CL: I have a background in web design, and I started when Flash was big. I ‘draw’ all of my comics in Flash. I like the ability to manipulate and change shapes in vector format. I’m admittedly not the best artist in the world, when I set out to design my characters for FFC, I worked with a friend and fellow artist, Micah Acord, who draws ‘Rednecks In Space’. With a history of Flash animation and game design, I work a lot like they did in the old ‘Flinstones’ cartoons. Between that and stand-up, I’m a sucker for a frozen look and exaggerated facial expressions. I also, occasionally do an homage to Lucy the Psychiatrist, from ‘Peanuts’, with Mia as a Gypsy character.
CJ: Right now, my style is action with muscles.
CL, What technique from "Flintstones" are you applying?
CL: I use repeating backgrounds or carry backgrounds/images from frame to frame. I guess some of it can be blamed on my lack of artistic ability, but it’s also a callback to when I first started becoming interested in drawing & animation.
How do you make a page?
CL: Flash and Photoshop, with a basic Wacom Tablet. Images are set at a 1940xVariable. I don’t currently have a custom font for lettering. I’ve recently changed to something I think is more pedestrian, but easier to read. The bonus of drawing digital, is that I can go back and retro-fit my font once I go custom.
CJ: I draw most of my comics in pencil and colored pencil. Papa makes them easier to read on the computer and sometimes he adds color and funny jokes.
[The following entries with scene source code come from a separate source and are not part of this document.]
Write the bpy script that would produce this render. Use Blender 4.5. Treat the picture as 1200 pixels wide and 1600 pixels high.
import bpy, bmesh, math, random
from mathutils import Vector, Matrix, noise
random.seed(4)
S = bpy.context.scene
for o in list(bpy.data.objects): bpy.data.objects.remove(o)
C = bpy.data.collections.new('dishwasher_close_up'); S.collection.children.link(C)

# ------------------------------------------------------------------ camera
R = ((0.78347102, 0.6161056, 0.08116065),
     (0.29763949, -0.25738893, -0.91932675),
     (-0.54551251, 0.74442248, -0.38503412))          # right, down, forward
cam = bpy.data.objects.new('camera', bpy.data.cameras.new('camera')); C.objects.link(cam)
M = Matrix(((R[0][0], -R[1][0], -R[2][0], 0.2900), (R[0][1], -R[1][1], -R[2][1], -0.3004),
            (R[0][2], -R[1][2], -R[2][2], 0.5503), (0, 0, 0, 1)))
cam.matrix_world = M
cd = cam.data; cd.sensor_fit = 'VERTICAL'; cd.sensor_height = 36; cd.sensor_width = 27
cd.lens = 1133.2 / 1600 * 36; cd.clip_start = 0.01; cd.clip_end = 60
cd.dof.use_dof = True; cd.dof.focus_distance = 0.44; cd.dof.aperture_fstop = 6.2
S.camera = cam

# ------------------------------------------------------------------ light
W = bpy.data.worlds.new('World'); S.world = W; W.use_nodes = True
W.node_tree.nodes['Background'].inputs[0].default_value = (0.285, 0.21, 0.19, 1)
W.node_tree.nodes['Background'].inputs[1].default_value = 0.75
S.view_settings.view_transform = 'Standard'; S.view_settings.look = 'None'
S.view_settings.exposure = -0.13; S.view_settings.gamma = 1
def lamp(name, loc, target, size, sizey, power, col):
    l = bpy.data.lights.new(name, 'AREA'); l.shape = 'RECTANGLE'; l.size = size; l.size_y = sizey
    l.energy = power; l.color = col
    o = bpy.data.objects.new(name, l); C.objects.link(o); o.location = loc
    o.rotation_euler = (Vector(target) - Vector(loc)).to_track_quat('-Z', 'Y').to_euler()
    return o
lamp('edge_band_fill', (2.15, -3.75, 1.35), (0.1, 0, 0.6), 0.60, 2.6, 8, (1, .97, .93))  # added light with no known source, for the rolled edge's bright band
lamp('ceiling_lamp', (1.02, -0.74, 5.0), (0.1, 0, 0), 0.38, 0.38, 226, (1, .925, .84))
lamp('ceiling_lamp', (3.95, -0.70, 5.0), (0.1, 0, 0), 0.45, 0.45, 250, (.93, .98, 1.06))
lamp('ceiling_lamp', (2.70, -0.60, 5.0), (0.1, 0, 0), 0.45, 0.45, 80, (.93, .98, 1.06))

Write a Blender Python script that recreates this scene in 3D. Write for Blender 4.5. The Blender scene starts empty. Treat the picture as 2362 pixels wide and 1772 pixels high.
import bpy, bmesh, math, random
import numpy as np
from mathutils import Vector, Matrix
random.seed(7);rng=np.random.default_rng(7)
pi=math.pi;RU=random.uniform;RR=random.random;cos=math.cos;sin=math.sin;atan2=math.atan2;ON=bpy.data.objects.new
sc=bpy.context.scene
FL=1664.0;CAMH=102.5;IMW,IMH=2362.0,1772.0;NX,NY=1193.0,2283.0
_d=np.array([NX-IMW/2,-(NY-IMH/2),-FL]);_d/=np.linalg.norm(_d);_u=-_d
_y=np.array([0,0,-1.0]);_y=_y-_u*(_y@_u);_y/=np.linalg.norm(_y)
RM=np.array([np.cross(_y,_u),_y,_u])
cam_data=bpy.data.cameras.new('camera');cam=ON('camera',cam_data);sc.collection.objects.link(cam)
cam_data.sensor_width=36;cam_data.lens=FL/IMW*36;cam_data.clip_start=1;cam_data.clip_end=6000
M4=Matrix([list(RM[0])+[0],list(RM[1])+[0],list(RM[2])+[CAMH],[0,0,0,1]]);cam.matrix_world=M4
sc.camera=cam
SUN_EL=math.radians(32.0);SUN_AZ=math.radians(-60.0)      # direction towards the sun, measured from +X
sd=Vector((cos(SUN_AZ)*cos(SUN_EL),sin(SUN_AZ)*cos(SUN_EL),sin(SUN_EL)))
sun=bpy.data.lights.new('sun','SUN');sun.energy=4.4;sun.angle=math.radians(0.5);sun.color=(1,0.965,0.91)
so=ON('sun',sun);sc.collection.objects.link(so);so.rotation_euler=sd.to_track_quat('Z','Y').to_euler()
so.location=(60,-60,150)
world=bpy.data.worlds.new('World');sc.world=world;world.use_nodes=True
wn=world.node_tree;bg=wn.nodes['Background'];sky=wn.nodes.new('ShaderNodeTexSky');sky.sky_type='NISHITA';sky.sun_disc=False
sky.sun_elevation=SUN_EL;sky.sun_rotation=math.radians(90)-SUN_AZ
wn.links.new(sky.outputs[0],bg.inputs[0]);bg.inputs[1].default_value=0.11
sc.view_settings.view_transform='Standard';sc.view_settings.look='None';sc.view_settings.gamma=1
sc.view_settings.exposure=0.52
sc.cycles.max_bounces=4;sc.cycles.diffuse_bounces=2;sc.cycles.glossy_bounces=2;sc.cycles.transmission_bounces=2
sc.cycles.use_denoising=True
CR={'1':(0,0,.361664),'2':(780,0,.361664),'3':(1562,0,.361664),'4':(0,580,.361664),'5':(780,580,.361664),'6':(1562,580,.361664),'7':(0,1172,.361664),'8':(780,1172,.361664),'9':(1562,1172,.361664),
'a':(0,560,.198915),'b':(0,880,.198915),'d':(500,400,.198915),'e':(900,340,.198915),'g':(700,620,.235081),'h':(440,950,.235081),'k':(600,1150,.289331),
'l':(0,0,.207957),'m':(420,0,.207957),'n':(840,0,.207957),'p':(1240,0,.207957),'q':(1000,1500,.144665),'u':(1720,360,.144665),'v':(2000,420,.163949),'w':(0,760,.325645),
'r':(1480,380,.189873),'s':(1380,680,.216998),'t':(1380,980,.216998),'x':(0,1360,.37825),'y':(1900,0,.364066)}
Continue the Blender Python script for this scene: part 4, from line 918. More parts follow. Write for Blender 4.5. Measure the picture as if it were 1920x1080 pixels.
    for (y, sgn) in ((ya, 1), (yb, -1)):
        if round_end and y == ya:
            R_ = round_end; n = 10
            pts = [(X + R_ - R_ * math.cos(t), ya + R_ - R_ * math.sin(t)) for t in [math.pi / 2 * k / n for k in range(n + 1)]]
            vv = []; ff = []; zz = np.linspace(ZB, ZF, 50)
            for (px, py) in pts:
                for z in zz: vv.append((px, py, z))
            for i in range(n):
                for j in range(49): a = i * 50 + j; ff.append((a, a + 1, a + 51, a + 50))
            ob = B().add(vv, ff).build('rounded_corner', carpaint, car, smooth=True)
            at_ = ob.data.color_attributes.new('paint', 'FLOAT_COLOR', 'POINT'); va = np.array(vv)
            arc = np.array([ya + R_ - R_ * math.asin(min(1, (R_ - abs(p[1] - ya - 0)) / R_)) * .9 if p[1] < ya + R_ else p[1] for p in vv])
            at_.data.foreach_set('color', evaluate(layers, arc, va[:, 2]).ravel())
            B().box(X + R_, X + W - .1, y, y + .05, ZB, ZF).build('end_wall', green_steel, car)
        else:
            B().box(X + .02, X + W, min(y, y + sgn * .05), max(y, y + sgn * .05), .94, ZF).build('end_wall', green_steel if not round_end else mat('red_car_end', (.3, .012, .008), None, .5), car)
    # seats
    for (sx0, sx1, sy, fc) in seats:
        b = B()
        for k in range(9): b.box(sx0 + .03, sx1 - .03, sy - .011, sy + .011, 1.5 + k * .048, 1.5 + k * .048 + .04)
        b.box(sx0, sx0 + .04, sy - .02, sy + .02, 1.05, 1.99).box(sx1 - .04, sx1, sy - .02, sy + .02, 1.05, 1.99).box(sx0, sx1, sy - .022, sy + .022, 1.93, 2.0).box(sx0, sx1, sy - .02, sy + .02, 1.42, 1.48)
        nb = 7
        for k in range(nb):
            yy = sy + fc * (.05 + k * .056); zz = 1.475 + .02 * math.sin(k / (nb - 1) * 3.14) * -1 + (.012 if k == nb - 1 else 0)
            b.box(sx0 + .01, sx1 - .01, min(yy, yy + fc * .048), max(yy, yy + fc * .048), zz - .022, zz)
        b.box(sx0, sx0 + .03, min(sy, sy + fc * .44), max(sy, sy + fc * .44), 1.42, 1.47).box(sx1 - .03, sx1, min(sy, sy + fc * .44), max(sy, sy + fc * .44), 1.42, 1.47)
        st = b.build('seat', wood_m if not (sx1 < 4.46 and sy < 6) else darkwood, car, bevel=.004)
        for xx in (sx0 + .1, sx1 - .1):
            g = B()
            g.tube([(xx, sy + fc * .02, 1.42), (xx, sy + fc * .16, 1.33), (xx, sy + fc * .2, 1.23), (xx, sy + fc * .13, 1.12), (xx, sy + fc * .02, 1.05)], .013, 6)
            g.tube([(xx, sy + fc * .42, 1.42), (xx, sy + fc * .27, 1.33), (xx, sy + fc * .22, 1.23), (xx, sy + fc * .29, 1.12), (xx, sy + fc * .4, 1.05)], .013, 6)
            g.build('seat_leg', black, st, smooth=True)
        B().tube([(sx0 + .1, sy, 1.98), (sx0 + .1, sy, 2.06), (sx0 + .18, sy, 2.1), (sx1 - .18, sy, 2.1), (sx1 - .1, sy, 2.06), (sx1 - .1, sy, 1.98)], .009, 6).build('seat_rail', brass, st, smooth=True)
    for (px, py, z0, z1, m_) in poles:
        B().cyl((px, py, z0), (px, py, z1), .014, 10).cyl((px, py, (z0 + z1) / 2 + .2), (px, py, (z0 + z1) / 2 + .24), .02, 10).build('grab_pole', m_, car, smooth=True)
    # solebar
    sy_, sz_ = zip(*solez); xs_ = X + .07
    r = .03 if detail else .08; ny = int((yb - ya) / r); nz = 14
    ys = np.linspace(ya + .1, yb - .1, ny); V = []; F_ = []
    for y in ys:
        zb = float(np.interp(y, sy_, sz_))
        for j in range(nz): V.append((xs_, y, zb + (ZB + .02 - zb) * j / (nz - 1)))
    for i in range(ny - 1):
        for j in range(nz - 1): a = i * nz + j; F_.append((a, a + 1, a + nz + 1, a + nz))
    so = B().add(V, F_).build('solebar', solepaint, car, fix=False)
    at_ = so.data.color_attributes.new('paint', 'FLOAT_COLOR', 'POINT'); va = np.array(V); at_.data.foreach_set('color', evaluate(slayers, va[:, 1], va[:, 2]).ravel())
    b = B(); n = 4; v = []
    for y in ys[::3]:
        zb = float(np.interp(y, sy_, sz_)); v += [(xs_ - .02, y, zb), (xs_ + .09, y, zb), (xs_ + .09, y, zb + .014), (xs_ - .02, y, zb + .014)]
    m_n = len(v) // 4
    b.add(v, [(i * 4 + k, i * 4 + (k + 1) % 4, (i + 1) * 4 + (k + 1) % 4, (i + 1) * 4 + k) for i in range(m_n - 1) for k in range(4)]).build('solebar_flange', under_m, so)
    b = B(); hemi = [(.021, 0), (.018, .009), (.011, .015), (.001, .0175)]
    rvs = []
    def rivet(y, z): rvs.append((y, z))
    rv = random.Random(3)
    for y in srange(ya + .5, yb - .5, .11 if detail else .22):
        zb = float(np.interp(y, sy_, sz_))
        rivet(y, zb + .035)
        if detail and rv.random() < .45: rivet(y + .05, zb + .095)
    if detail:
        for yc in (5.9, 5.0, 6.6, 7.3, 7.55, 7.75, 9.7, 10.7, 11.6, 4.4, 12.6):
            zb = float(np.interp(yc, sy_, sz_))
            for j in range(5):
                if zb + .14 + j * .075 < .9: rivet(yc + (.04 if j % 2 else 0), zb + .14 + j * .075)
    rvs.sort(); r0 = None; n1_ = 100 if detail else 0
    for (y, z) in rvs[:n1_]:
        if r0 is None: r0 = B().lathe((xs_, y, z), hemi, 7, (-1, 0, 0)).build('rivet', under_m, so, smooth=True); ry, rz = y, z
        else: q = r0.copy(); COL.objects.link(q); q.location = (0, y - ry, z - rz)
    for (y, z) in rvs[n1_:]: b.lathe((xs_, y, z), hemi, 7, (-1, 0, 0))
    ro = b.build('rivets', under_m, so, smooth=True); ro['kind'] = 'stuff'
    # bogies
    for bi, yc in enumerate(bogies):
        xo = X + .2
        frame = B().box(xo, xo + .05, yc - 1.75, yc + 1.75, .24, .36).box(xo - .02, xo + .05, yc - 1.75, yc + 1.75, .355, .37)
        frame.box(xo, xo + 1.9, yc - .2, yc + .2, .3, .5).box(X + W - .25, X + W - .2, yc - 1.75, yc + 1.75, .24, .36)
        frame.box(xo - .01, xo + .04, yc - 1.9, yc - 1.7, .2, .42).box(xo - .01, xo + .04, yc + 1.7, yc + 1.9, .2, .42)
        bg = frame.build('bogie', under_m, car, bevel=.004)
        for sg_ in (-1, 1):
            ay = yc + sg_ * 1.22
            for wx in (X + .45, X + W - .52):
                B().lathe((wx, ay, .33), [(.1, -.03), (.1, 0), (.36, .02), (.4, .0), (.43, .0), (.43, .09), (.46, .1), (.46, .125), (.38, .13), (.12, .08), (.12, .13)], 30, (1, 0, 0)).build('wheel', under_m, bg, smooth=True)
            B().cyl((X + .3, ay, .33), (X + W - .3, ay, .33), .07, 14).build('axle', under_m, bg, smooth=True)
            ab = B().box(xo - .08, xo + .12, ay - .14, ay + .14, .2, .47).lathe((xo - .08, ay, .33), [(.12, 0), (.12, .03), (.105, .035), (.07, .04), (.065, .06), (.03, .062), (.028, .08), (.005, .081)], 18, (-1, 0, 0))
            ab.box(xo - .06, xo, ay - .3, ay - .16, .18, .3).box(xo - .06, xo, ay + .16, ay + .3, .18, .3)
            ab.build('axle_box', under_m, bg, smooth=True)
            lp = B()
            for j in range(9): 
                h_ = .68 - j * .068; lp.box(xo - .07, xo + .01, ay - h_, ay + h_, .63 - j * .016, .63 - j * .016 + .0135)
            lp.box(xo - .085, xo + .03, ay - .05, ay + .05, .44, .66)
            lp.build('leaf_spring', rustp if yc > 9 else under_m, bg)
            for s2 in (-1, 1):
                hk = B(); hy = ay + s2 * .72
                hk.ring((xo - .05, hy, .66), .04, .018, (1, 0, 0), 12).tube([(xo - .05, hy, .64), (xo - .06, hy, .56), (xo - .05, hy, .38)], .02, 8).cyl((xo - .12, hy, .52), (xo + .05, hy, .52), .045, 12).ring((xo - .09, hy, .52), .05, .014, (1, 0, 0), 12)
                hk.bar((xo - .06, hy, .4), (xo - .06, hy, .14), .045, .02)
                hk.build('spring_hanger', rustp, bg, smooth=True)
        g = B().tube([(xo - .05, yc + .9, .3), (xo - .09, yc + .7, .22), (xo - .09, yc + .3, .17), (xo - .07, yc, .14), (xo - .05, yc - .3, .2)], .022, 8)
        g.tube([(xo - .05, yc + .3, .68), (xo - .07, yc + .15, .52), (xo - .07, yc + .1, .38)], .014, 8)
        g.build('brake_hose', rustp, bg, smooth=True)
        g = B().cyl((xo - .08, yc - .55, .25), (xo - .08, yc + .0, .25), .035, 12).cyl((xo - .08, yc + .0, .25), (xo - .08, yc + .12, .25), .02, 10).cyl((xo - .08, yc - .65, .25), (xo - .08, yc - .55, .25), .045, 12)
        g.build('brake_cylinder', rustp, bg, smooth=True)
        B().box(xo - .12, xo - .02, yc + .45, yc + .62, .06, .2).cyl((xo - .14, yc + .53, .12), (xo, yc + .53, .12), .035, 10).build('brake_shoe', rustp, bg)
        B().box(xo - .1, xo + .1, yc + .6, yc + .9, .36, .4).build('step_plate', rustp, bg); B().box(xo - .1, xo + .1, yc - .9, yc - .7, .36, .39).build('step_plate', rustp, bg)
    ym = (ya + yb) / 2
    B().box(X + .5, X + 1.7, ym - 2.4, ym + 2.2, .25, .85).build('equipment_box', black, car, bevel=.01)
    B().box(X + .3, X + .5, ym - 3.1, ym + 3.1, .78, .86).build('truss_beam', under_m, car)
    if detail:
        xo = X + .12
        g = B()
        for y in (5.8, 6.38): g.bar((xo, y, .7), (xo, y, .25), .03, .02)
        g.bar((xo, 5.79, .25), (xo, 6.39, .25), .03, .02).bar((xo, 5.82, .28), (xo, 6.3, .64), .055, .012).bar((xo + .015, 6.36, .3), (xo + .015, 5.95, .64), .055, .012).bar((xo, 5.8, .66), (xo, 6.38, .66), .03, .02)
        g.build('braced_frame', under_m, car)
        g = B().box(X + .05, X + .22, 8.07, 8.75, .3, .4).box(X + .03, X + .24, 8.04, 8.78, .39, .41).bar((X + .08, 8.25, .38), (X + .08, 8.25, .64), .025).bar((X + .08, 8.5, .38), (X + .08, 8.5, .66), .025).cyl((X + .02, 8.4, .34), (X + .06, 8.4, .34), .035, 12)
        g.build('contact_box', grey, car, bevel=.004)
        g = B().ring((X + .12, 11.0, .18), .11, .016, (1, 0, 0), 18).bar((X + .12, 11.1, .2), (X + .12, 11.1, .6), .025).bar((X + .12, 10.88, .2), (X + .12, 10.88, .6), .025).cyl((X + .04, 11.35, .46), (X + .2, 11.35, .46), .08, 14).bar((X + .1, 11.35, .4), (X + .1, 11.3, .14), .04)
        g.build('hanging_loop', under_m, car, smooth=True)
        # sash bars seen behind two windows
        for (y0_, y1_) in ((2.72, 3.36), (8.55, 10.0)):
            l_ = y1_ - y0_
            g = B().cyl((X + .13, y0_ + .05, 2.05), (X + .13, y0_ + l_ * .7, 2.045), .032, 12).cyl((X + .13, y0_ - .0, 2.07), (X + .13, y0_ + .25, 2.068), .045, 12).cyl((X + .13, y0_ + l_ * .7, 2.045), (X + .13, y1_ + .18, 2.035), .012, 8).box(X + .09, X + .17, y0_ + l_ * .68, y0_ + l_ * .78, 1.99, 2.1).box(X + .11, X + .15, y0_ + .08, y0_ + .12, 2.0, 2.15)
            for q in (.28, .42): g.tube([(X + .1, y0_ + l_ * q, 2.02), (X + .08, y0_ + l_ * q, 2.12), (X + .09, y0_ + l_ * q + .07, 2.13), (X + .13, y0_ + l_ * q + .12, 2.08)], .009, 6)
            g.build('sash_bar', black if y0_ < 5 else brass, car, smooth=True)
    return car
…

Do you have any plans to sell your comic in print or e-book form?

CL: Yes. Once we have a decent catalog, I hope to bundle them and start selling them. We would probably start at places like SPX. I’m also hoping we can get the word out about FFC and get carried in some of the adoption publications/websites that are out there.
CJ: Yes. One day I’m going to go to an art college. When I’m done with that, I’m going to draw comics and start my own business.

Are you part of any comics networks or groups?
CL: We’ve just started dipping our toe in the water in that regard. We were recently added to TopWebComic and InkOutbreak, but haven’t got any traction there yet. As far as going somewhere for questions& advice, I ask my Jared Cullum, of He is a genius and prolific artist. He has straight up hustle and the skills to back it up. He’s definitely worthy of your next interview.

Have you worked on any other comics?
CL & CJ: No

Do you have any advice for fellow comics writers?
CL: If you have a PC, you can start your web comic for $0. Between tumblr/Facebook/imgur, you can get it out there for ZERO dollars. The hardest thing I’ve found is getting the word out, but it seems to come with time. And thankfully, there are great site like The Great Comics Crawl to help you out.
CJ: I say anyone can draw a comic. You just need to practice. Oh, and go to the store and buy pop out talk bubble shapes (it’s a lot easier).
CL: Nice.
CJ, Pop out talk bubbles? What are these wonderful-sounding creations and where can one obtain them?
CL: I’ll hop in and answer this one for him. I got CJ some drawing pads that, as an added bonus, have pop out sheets for drawing talk bubbles and cell frames. He doesn’t use them that often, but it gives him a basis for shapes and proportions that he didn’t have before. You can find them here on Amazon.
Do you have a message for your fans?
CL & CJ: Thanks for reading our comics. And share. Seriously, CLICK SHARE!